Education and Teaching
Grant was educated at Upper Canada College and Queen's University where he graduated with a History degree. He attended Balliol College at the University of Oxford on a Rhodes Scholarship, a trust his grandfather, George Parkin, had headed at one time. Upon winning the Rhodes Scholarship, he enrolled towards a degree in Law at Oxford, but after World War II ended, and Grant had experienced a deeper personal bond with Christianity, he decided to change studies. His D.Phil. research was interrupted by the war, and he was already teaching in Dalhousie University's Philosophy department when he completed his thesis, "The Concept of Nature and Supernature in the Theology of John Oman", during a year long sabbatical in 1950. Grant was a faculty member at Dalhousie twice (1947–1960, 1980–1988), York University (1960-1; he resigned before teaching) and McMaster University's Religion department (1961–1980), which he founded and led in the 1960s and early 70s. In 1977 he became an Editorial Advisor of the journal Dionysius, which published his essay Nietzsche and the Ancients: Philosophy and Scholarship in 1979.

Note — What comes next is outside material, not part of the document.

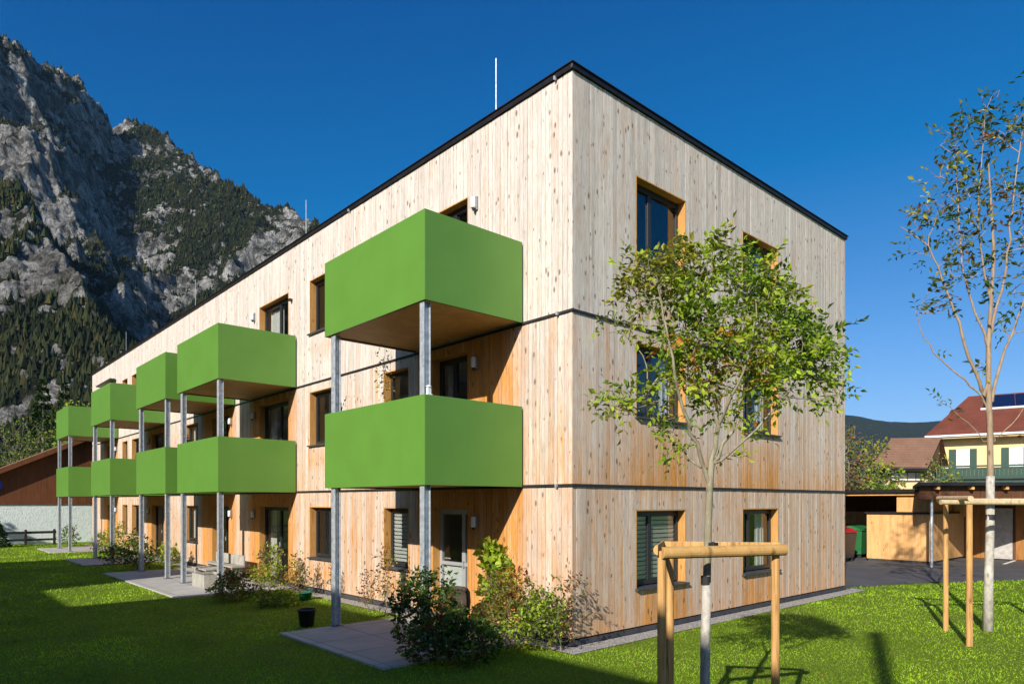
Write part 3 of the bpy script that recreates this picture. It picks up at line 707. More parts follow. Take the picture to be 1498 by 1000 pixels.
# ---- the young tree in front, tied between three stakes
def Pp(px, py, D): return V((px - 749) / 998 * D, D, 2.4 + (734 - py) / 998 * D)
D0 = 6.3
rootp = [V(1.775, D0, -.05), V(1.78, D0, .5), V(1.785, D0, 1.1), V(1.80, D0, 1.7), V(1.81, D0, 2.15), V(1.825, D0, 2.55), V(1.84, D0, 2.75)]
def lobe(px, py, rx, ry, n, D=D0, dd=0, depth=None): 
    k = D / 998; return (Pp(px, py, D + dd), (rx * k, (depth or (rx + ry) / 2) * k, ry * k), n)
lobes = [lobe(965, 425, 62, 58, 120), lobe(1040, 395, 70, 48, 130), lobe(925, 405, 30, 38, 26), lobe(1110, 440, 50, 60, 110), lobe(1020, 480, 80, 45, 120), lobe(1085, 510, 85, 55, 160), lobe(1160, 490, 48, 38, 90),
         lobe(1195, 525, 42, 34, 80), lobe(1120, 565, 55, 28, 60), lobe(1205, 570, 30, 16, 18), lobe(1000, 545, 50, 32, 50), lobe(950, 570, 40, 25, 28), lobe(905, 585, 26, 26, 22), lobe(1045, 590, 40, 28, 26),
         lobe(975, 620, 32, 12, 10), lobe(1000, 655, 28, 18, 12), lobe(1090, 620, 22, 18, 10), lobe(905, 470, 22, 30, 14), lobe(1060, 660, 30, 16, 5)]
t, st = plant('tree', 'young green leafy tree with pale wrapped trunk in front of the building, tied between stakes', 'tree', V(1.775, D0, 0), rootp, lobes,
    [(DGR, 1), (GRN, 6), (LGR, 10), (OLV, 2.0), (YEL, 1.0)], leaf=.067, ratio=.5, per=2, kind='pinnate', rootr=[.045, .041, .039, .037, .035, .033, .030], step=.085, thr=.0042, leafname='crown', stemname='trunk', tipr=.0028, ex=2.25, clump=2, bark='palebark', pen=.2, hot=(Pp(1050, 530, D0), .34),
    limbs=[([Pp(px, py, D0 + dd) for px, py, dd in L], a, b) for L, a, b in (
        (((1038, 690, 0), (1048, 640, 0), (1050, 590, .05), (1046, 520, .1), (1036, 450, .1), (1030, 390, .1)), .026, .008), (((1036, 700, 0), (1018, 650, -.1), (1000, 600, -.2), (985, 545, -.3), (975, 480, -.3), (962, 420, -.3)), .020, .007),
        (((1040, 690, 0), (1068, 630, .1), (1090, 580, .2), (1120, 530, .3), (1150, 490, .35)), .020, .007), (((1050, 620, 0), (1080, 560, -.2), (1100, 500, -.3), (1105, 440, -.3)), .015, .006),
        (((1040, 690, 0), (1090, 640, -.1), (1130, 600, -.1), (1165, 555, -.1), (1205, 540, 0)), .013, .006), (((1036, 695, 0), (1000, 660, .2), (960, 620, .3), (930, 590, .3), (905, 580, .3)), .011, .005))])
MB().tube([tuple(p) for p in (V(1.775, D0, -.02), V(1.78, D0, .5), V(1.785, D0, 1.1), V(1.799, D0, 1.66))], [.049, .045, .043, .041], 14, jit=.05).build('limewash_wrap', M['lime'], st, smooth=True)
MB().tube([tuple(V(1.79, D0, z)) for z in (1.64, 1.72)], [.045, .045], 14).build('rubber_tie', M['rubber'], st)
s = thing('tree_stakes', 'three yellowish round posts with cross bars holding the young tree in front of the building', 'tree stakes', V(1.8, D0, 0))
pa, pb, pc = V(1.29, 5.88, 0), V(1.50, 6.48, 0), V(2.425, 6.28, 0)
for p in (pa, pb, pc): MB().tube([tuple(p + Vector((0, 0, z))) for z in (-.1, .6, 1.3, 1.98)], [.039, .038, .037, .036], 14).build('post', M['stake'], s, bevel=.004, smooth=False)
def halfbar(a, b, z, h=.10, d=.045, mat='stake'):
    a = Vector(a); b = Vector(b); dr = (b - a).normalized(); n = Vector((-dr.y, dr.x, 0)); m = MB(); k = 8
    prof = [(math.cos(math.pi * i / k) * h / 2, math.sin(math.pi * i / k) * d) for i in range(k + 1)]
    vs = [tuple(p + Vector((0, 0, z + q[0])) + n * q[1]) for p in (a, b) for q in prof]; n_ = k + 1
    m.add(vs, [(i, i + 1, n_ + i + 1, n_ + i) for i in range(k)] + [(n_ - 1, 0, n_, 2 * n_ - 1), tuple(range(n_ - 1, -1, -1)), tuple(range(n_, 2 * n_))]); return m
fwd = Vector((FW.x, FW.y, 0)) * .04
halfbar(pc + RT * .07 - fwd, pa - RT * .01 - fwd * 1.0, 1.965, .105, .05).build('cross_bar', M['stakedark'], s, bevel=.003)
halfbar(pb - RT * .08 + fwd, pc + RT * .06 + fwd, 1.99, .075, .045).build('cross_bar', M['stake'], s, bevel=.003)
halfbar(pa - RT * .045 - fwd * 1.5, pb - RT * .045 + fwd, 1.99, .09, .04).build('cross_bar', M['stake'], s, bevel=.003)
MB().box(-.04, .04, -.04, .04, 0, .05).frame((0, 0, 0), (1, 0, 0), (0, 1, 0))
m = MB(); c = V(1.845, D0 - .05, 1.99); m.box(c.x - .04, c.x + .04, c.y - .03, c.y + .03, c.z - .035, c.z + .04); m.build('strap', M['rubber'], s, bevel=.006)

# ---- the tall thin tree on the right
D1 = 12.74
def P1(px, py, dd=0): return Pp(px, py, D1 + dd)
rp = [P1(1445, 924), P1(1446, 850), P1(1448, 770), P1(1449, 690), P1(1448, 620), P1(1446, 560), P1(1446, 500), P1(1450, 440), P1(1454, 370), P1(1450, 300), P1(1446, 240)]
k1 = D1 / 998
def L1(px, py, rx, ry, n, dd=0): return (P1(px, py, dd), (rx * k1, (rx + ry) / 2 * k1, ry * k1), n)
lobes = [L1(1440, 175, 45, 32, 44), L1(1485, 200, 40, 50, 48), L1(1400, 200, 35, 40, 32), L1(1375, 250, 25, 25, 22), L1(1430, 270, 50, 40, 52), L1(1490, 300, 50, 45, 52), L1(1365, 310, 35, 30, 30), L1(1410, 340, 45, 35, 46),
         L1(1475, 380, 45, 35, 34), L1(1340, 325, 20, 8, 6), L1(1345, 370, 25, 18, 12), L1(1385, 400, 45, 30, 34), L1(1350, 425, 30, 18, 14), L1(1440, 420, 35, 25, 16), L1(1370, 450, 35, 20, 18), L1(1480, 460, 40, 30, 20),
         L1(1350, 500, 14, 10, 3), L1(1357, 525, 10, 8, 3), L1(1470, 520, 35, 18, 8), L1(1540, 350, 40, 120, 60), L1(1540, 220, 40, 60, 36), L1(1372, 583, 9, 3, 4), L1(1490, 640, 14, 12, 3), L1(1540, 500, 30, 50, 16), L1(1500, 165, 25, 20, 14)]
t, st = plant('tree', 'tall thin tree with sparse brownish-green leaves and pale trunk on the right lawn', 'tree', P1(1445, 924), rp, lobes,
    [((.045, .085, .014), 5), ((.085, .13, .022), 5), (OLV, 3), ((.16, .08, .035), 2.2), (YEL, .4)], leaf=.125, ratio=.44, per=1, kind='pinnate', rootr=[.082, .074, .068, .055, .050, .046, .040, .034, .027, .020, .012], step=.2, thr=.0072, leafname='crown', stemname='trunk', bark='barkbrown', tipr=.0045, pen=.10, ex=2.3, clump=4,
    limbs=[([P1(*q) for q in L], a, b) for L, a, b in (
        (((1446, 590), (1432, 560), (1412, 504), (1398, 456), (1378, 408), (1359, 360), (1318, 331)), .036, .007), (((1446, 600), (1436, 580), (1412, 557), (1378, 528), (1350, 494), (1340, 456)), .022, .006),
        (((1448, 600), (1455, 560), (1470, 513), (1489, 465), (1512, 400), (1530, 330)), .034, .007), (((1446, 500), (1452, 470), (1465, 427), (1474, 370), (1479, 312), (1489, 240), (1496, 190)), .030, .007),
        (((1446, 520), (1440, 490), (1426, 456), (1407, 389), (1402, 312), (1398, 240)), .028, .007), (((1450, 440), (1440, 400), (1432, 330), (1434, 260), (1440, 180)), .022, .006),
        (((1449, 650), (1470, 630), (1498, 598), (1530, 570)), .013, .006), (((1447, 655), (1425, 628), (1395, 600), (1372, 584)), .011, .004))])
MB().tube([tuple(P1(1445, 926)), tuple(P1(1446, 850)), tuple(P1(1448, 770)), tuple(P1(1449, 696))], [.092, .078, .073, .066], 16, jit=.07).build('limewash_wrap', M['lime'], st, smooth=True)
MB().tube([tuple(P1(1449, 760)), tuple(P1(1449, 752))], [.082, .082], 14).build('rubber_tie', M['rubber'], st)
s = thing('tree_stakes', 'round pale posts with a long bar beside the tall thin tree on the right lawn', 'tree stakes', V(8.0, 12.4, 0))
q1, q2, q3 = V(8.1, 12.74, 0), V(7.63, 11.38, 0), V(9.75, 12.0, 0)
for p, r_ in ((q1, .046), (q2, .050), (q3, .046)): MB().tube([tuple(p + Vector((0, 0, z))) for z in (-.1, .8, 1.6, 2.36)], [r_, r_ * .97, r_ * .94, r_ * .9], 14).build('post', M['stake'], s)
for a, b, z in ((V(7.38, 11.75, 0), V(9.9, 11.98, 0), 2.40), (V(8.0, 12.8, 0), V(7.6, 11.3, 0), 2.47), (V(8.0, 12.84, 0), V(9.85, 12.1, 0), 2.43)):
    MB().tube([tuple(a + Vector((0, 0, z))), tuple(b + Vector((0, 0, z - .01)))], [.042, .045], 12, jit=.03).build('cross_bar', M['stakepale'], s)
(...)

In George Grant: A Biography his struggles as a self-taught philosopher are highlighted.
Grant was not readily accepted into the traditional academic community of scholars in Canada. Resistance was provoked by some of Grant's less 'progressive' stances, most notably the definition of philosophy he published in 1949: "The study of philosophy is the analysis of the traditions of our society and the judgment of those traditions against our varying intuitions of the Perfections of God". Especially angered and upset was Fulton Anderson of the University of Toronto’s Philosophy department. Grant’s definition is telling, in that it marks his unique take on the philosophy's human perspective, which did not necessarily include assumptions regarding the 'objectivity' of science, or the blind acceptance of the Enlightenment’s Fact-value distinction.
Throughout his career Grant was seen as a unique voice within academic institutions, and thus had strong appeal beyond the strict 'community of scholars'. In fact, Grant criticized the trend in universities to move away from the 'unity' of the traditional academy to a 'multi-versity' comprising separate hives of undergraduate students, graduate students, professional faculties and professors (years before American Allan Bloom would become famous for similar themes).